Obama responds to We the People gun control petition


A new White House webpage seeks input on reducing gun violence.

The White House published a text and video response early Friday to 32 petitions posted to its We the People website in the days following the murders of 20 children and six adults at Sandy Hook Elementary School in Newtown, Conn.

Among the petitions included in the response was the second most popular petition ever posted to the White House’s 16-month old website. It asked the president to “Immediately address the issue of gun control through the introduction of legislation in Congress.”

The response, which arrived on the one week anniversary of the Newtown attack, included a video message from President Obama and a statement from White House Chief of Staff Bruce Reed.
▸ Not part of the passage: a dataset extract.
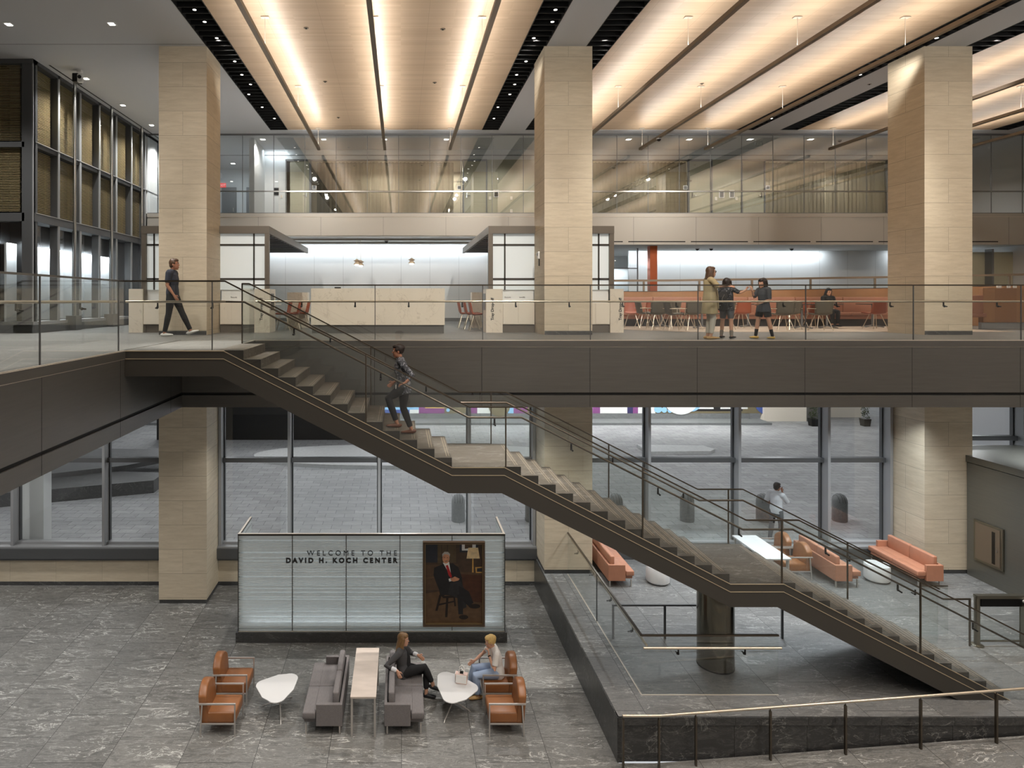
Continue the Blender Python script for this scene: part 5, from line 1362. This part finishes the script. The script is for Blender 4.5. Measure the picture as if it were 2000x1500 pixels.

The statement and video both highlighted the president’s earlier pledge to introduce legislation in January that includes a ban on military-style assault weapons and high capacity ammunition clips as well as improved access to mental health services.

The statement linked to a separate White House page where citizens can share their thoughts on how best to reduce gun violence. It’s not clear precisely how the administration plans to use citizen input from the site.

“We started We the People so that you could directly petition your government on the matters you care about the most, so that you could make your voice heard,” Obama said in his response. “And in the days since the heartbreaking tragedy in Newtown, Conn., hundreds of thousands of you from all 50 states have signed petitions asking us to take serious steps to address the epidemic of gun violence in this country.”

Twelve of the 32 petitions included in the response urged increased restrictions on gun ownership and eight urged maintaining current laws or increasing gun rights. Another 12 petitions advocated for increased school security including arming teachers and hiring armed guards. Five petitions urged improved mental health care.

The president began his explanation by stating he does not intend to curtail the majority of gun ownership rights.

“The fact is most gun owners in America are responsible,” he said. “They buy their guns legally and they use them safely. It’s encouraging that many gun owners this week have stepped up to say there are steps we can take to prevent more tragedies like the one in Newtown, steps that both protect our rights and protect our kids.”

Friday’s response did not address several petitions urging the government to take actions to prevent the Westboro Baptist Church from picketing the funerals of Sandy Hook victims. One of those petitions, which asked the president to designate the church as a hate group, is now the most popular petition ever posted to We the People with 234,000 signatures.

Church members believe the Sandy Hook murders and the deaths of U.S. soldiers in Iraq and Afghanistan are God’s punishment for the United States’ tolerance of homosexuality and divorce. Obama signed a bill in August restricting protests within 300 feet of military funerals but a 2011 Supreme Court ruling found the Westboro protests fell under the First Amendment’s free speech protections.

In closing his video message Friday, Obama urged petition signers to contact their members of Congress and lobby for gun control.

“I’ll do everything in my power as president to advance these efforts,” he said, “because if there’s even one thing we can do as a country to protect our children we have a responsibility to try.”